The Smashing Skull Sessions

The Smashing Skull Sessions is a podcast, interview and review website, set up to showcase and support the underground rock and metal scenes. Our goal is to promote artists and bands from right across the globe, giving them another voice and another forum in which to get their music out to a greater audience. We also have a new review series, The Review Room, which is another unique way of getting bands and artists some extra coverage and promotion

Dream Unending - Song Of Salvation

Expect an awesome balance between slow-paced beautiful progressive dreamy doom passages and bursting death grunts of heaviness. The composing and the musicianship from Derrick Vella and Justin De Tore are of the hook again. What a level they reach in their writing and execution

Only one year ago Dream Unending released their debut album Tide Turns Eternal and they made quite an impression with that one. It was high-quality doom/death metal with a predilection for old Paradise Lost and Anathema (Peaceville era) with brilliant progressive elements in the arangements and soloing. The band baptised their sound as dream-doom, and a new album Song of Salvation, again released through the 20 Buck Spin label, certainly continues on that basis, but has developed even further, resulting in a top five yearlist album for me.

The duration of both Song of Salvation and its predecessor Tide Turns Eternal is around 45 minutes, with the difference that the new album only consists of five songs instead of seven. That’s because the album opens with the title-track Songs of Salvation, a lengthy beast of 14 minutes, with the album closing with Ecstatic Rain, another impressive banger of 16 minutes. Those two songs alone are already enough reason to check and instantly buy this record. Expect an awesome balance between slow-paced beautiful progressive dreamy doom passages and bursting death grunts of heaviness. The composing and the musicianship from Derrick Vella and Justin De Tore are of the hook again. What a level they reach in their writing and execution.

Song of Salvation contains progressive elements by adding diverse (clean and melancholic, male and female) guest vocals, a trumpet, a spoken-word sample and piano/ synth parts which can also be heard on the relatively shorter songs Secret Grief, Murmur of Voices and Unrequited. And just like last year I’m totally in awe again with the brilliant long-stretched guitar solos that make me think of a marvelous Satriani/Gilmour/Mackintosh-ish combination.

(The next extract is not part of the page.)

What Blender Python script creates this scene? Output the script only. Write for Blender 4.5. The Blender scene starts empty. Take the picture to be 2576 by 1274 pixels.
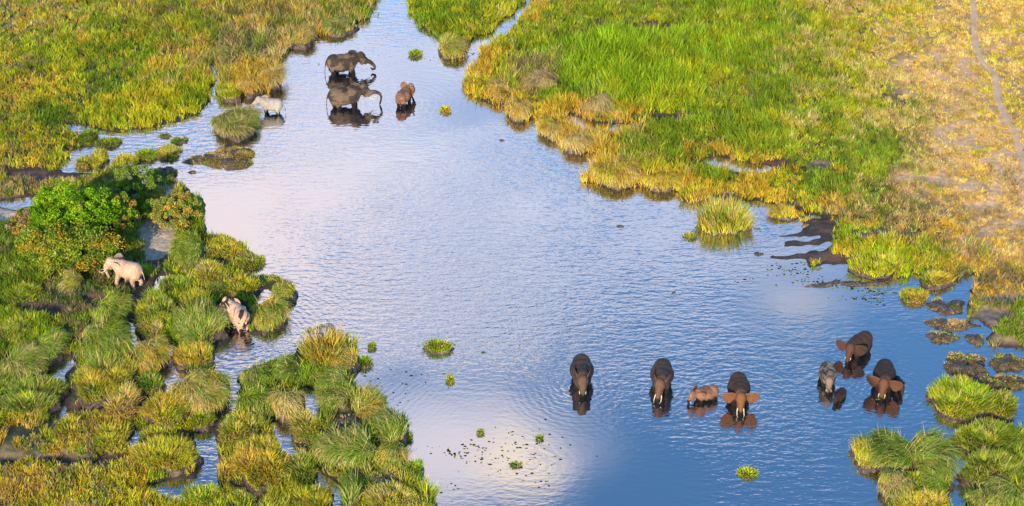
import bpy, bmesh, math, random
import numpy as np
from mathutils import Vector, Matrix
R = math.radians
S = bpy.context.scene
COL = S.collection
rng = np.random.default_rng(7)

# ------------------------------------------------------------------ camera, sky, sun, exposure
H, PITCH, FPX, CU, CV = 99.0, R(33.0), 4545.0, 1288.0, 637.0     # CU,CV: centre of the 2576x1274 layout grid
cd = bpy.data.cameras.new('camera'); cam = bpy.data.objects.new('camera', cd); COL.objects.link(cam)
cd.sensor_width = 36; cd.lens = 36 * FPX / 2576
cd.clip_start = 1; cd.clip_end = 20000
cam.location = (0, 0, H); cam.rotation_euler = (math.pi / 2 - PITCH, 0, 0)
S.camera = cam

SUN_EL, SUN_AZ = R(23), R(-164)          # azimuth of the sun measured from +Y clockwise: behind and left of the camera
sd = bpy.data.lights.new('sun', 'SUN'); sun = bpy.data.objects.new('sun', sd); COL.objects.link(sun)
sd.energy = 5.0; sd.angle = R(0.5); sd.color = (1.0, 0.83, 0.54)
sdir = Vector((math.sin(SUN_AZ) * math.cos(SUN_EL), math.cos(SUN_AZ) * math.cos(SUN_EL), math.sin(SUN_EL)))
sun.rotation_euler = sdir.to_track_quat('Z', 'Y').to_euler()

S.view_settings.view_transform = 'Standard'; S.view_settings.look = 'None'
S.view_settings.gamma = 1; S.view_settings.exposure = 0.66

w = bpy.data.worlds.new('World'); S.world = w; w.use_nodes = True
nt = w.node_tree; nt.nodes.clear()

class N:                                   # tiny node helper
    def __init__(s, nt): s.nt = nt
    def __call__(s, typ, ins=None, **kw):
        n = s.nt.nodes.new(typ)
        for k, v in kw.items(): setattr(n, k, v)
        for k, v in (ins or {}).items():
            if isinstance(v, bpy.types.NodeSocket): s.nt.links.new(v, n.inputs[k])
            else: n.inputs[k].default_value = v
        return n
    def m(s, op, a, b=None, c=None, clamp=False):
        ins = {0: a}
        if b is not None: ins[1] = b
        if c is not None: ins[2] = c
        return s('ShaderNodeMath', ins, operation=op, use_clamp=clamp).outputs[0]
    def mix(s, f, a, b):
        n = s('ShaderNodeMix', data_type='RGBA')
        for i, v in ((0, f), (6, a), (7, b)):
            if isinstance(v, bpy.types.NodeSocket): s.nt.links.new(v, n.inputs[i])
            else: n.inputs[i].default_value = v
        return n.outputs[2]
    def ramp(s, f, stops, interp='LINEAR'):
        n = s('ShaderNodeValToRGB', {0: f}); e = n.color_ramp.elements; n.color_ramp.interpolation = interp
        while len(e) < len(stops): e.new(0.5)
        for el, (p, c) in zip(e, stops): el.position = p; el.color = c if len(c) == 4 else (*c, 1)
        return n.outputs[0]

def ray(u, v):
    X, Y = (u - CU) / FPX, (CV - v) / FPX
    c, s = math.cos(PITCH), math.sin(PITCH)
    return np.array([X, c + Y * s, -s + Y * c])
def at(u, v, z=0.0):
    d = ray(u, v); t = (H - z) / -d[2]
    return np.array([d[0] * t, d[1] * t])
def scale_at(v):                            # layout pixels per metre on the ground
    d = ray(CU, v); t = H / -d[2]
    return FPX / t

n = N(nt)
sky = n('ShaderNodeTexSky', sky_type='NISHITA', sun_disc=False, sun_elevation=SUN_EL, sun_rotation=SUN_AZ, altitude=900, air_density=1.0, dust_density=0.6, ozone_density=1.6)
tc = n('ShaderNodeTexCoord'); sep = n('ShaderNodeSeparateXYZ', {0: tc.outputs['Generated']})
zz = n.m('MAXIMUM', sep.outputs[2], 0.03)
cx, cy = n.m('DIVIDE', sep.outputs[0], zz), n.m('DIVIDE', sep.outputs[1], zz)      # cloud layer plane, unit height
cvec = n('ShaderNodeCombineXYZ', {0: cx, 1: cy, 2: 0.0}).outputs[0]
warp = n('ShaderNodeTexNoise', {'Vector': cvec, 'Scale': 3.0, 'Detail': 5.0, 'Roughness': 0.6})
wv = n('ShaderNodeVectorMath', {0: warp.outputs['Color'], 1: (0.5, 0.5, 0.5)}, operation='SUBTRACT').outputs[0]
wv2 = n('ShaderNodeVectorMath', {0: wv, 'Scale': 0.17}, operation='SCALE').outputs[0]
cw = n('ShaderNodeVectorMath', {0: cvec, 1: wv2}, operation='ADD').outputs[0]
sw = n('ShaderNodeSeparateXYZ', {0: cw})
def blob(u, v, ru, rv, soft):               # a cloud bank at the place of the sky that the pond mirrors
    a = at(u, v) / H
    rx = ru / scale_at(v) / H; b = (at(u, v - rv) - at(u, v + rv))[1] / 2 / H
    dx = n.m('DIVIDE', n.m('SUBTRACT', sw.outputs[0], float(a[0])), float(rx))
    dy = n.m('DIVIDE', n.m('SUBTRACT', sw.outputs[1], float(a[1])), float(b))
    r = n.m('SQRT', n.m('ADD', n.m('MULTIPLY', dx, dx), n.m('MULTIPLY', dy, dy)))
    return n('ShaderNodeMapRange', {0: r, 1: 1 + soft, 2: 1 - soft, 3: 0.0, 4: 1.0}, interpolation_type='SMOOTHSTEP').outputs[0]
veil = n.m('MAXIMUM', blob(860, 540, 800, 300, .6), n.m('MULTIPLY', blob(1450, 500, 620, 240, .7), 0.85))
veil = n.m('MAXIMUM', veil, n.m('MULTIPLY', blob(1080, 1120, 340, 130, .7), 0.7))
veil = n.m('MAXIMUM', veil, n.m('MULTIPLY', blob(960, 60, 360, 200, .5), 0.9))
warm = n.m('MAXIMUM', blob(560, 640, 430, 240, .6), n.m('MULTIPLY', blob(1180, 1170, 230, 95, .8), .6))
hot = n.m('MAXIMUM', blob(1315, 1185, 95, 62, .8), n.m('MULTIPLY', blob(2040, 745, 110, 38, .6), 0.3))
n1 = n('ShaderNodeTexNoise', {'Vector': cvec, 'Scale': 5.5, 'Detail': 6.0, 'Roughness': 0.62}).outputs[0]
n2 = n('ShaderNodeMapRange', {0: n1, 1: 0.36, 2: 0.62}).outputs[0]
veil = n.m('MULTIPLY', veil, n.m('ADD', n.m('MULTIPLY', n2, 0.35), 0.65))
far = n('ShaderNodeMapRange', {0: n('ShaderNodeTexNoise', {'Vector': cvec, 'Scale': 0.9, 'Detail': 7.0}).outputs[0], 1: 0.48, 2: 0.66}).outputs[0]
outside = n('ShaderNodeMapRange', {0: cy, 1: 2.1, 2: 2.6}).outputs[0]
veil = n.m('MAXIMUM', veil, n.m('MULTIPLY', far, outside))
SKYS = 0.15
skyc = n('ShaderNodeVectorMath', {0: sky.outputs[0], 'Scale': 1.0}, operation='SCALE').outputs[0]
k = 1 / SKYS
c1 = n.mix(veil, n('ShaderNodeVectorMath', {0: sky.outputs[0], 1: (.84, 1.34, 1.62)}, operation='MULTIPLY').outputs[0], (1.12 * k, 1.11 * k, 1.29 * k, 1))
c2 = n.mix(n.m('MULTIPLY', warm, 0.95), c1, (1.30 * k, 1.12 * k, 1.16 * k, 1))
c3 = n.mix(hot, c2, (1.42 * k, 1.20 * k, .98 * k, 1))
bg = n('ShaderNodeBackground', {0: c3, 1: SKYS})
n('ShaderNodeOutputWorld', {0: bg.outputs[0]})

# ------------------------------------------------------------------ numeric helpers
def _h(ix, iy, seed):
    a = (ix.astype(np.int64) * 374761393 + iy.astype(np.int64) * 668265263 + seed * 2246822519) & 0xFFFFFFFF
    a = ((a ^ (a >> 13)) * 1274126177) & 0xFFFFFFFF
    return ((a ^ (a >> 16)) & 0xFFFFFF) / float(0xFFFFFF)
def vn(x, y, seed=0):
    ix, iy = np.floor(x), np.floor(y); fx, fy = x - ix, y - iy
    fx = fx * fx * (3 - 2 * fx); fy = fy * fy * (3 - 2 * fy)
    a, b = _h(ix, iy, seed), _h(ix + 1, iy, seed); c, d = _h(ix, iy + 1, seed), _h(ix + 1, iy + 1, seed)
    return (a + (b - a) * fx) * (1 - fy) + (c + (d - c) * fx) * fy
def fbm(x, y, s, seed=0, o=3):
    r = 0; a = 1; t = 0
    for i in range(o):
        r = r + a * vn(x / s, y / s, seed + i * 17); t += a; a *= .5; s *= .5
    return r / t
def sstep(a, b, x):
    t = np.clip((x - a) / (b - a), 0, 1); return t * t * (3 - 2 * t)
def poly_sd(px, py, P):                      # + inside, - outside
    P = np.asarray(P, float); Q = np.roll(P, -1, 0)
    d2 = np.full(px.shape, 1e12); ins = np.zeros(px.shape, bool)
    for (ax, ay), (bx, by) in zip(P, Q):
        ex, ey = bx - ax, by - ay
        wx, wy = px - ax, py - ay
        t = np.clip((wx * ex + wy * ey) / max(ex * ex + ey * ey, 1e-9), 0, 1)
        dx, dy = wx - ex * t, wy - ey * t
        d2 = np.minimum(d2, dx * dx + dy * dy)
        c = (ay > py) != (by > py)
        if ey != 0: ins ^= c & (px < ax + (py - ay) / ey * ex)
    d = np.sqrt(d2); return np.where(ins, d, -d)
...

With a funeral-doom grunt thundering over them, you must be both impatient and curious to go and check this out by now, aren’t you?

The production is flawless and the cover painting by Benjamin A. Vierling is just stunning. All these ingredients together make this album such an interesting and worthy recipient to any end of year list. Still thinking of a flat 30cm by 30cm present for under that green decorated tree of yours? I just did you a no-brainer suggestion. You’re welcome. Enjoy!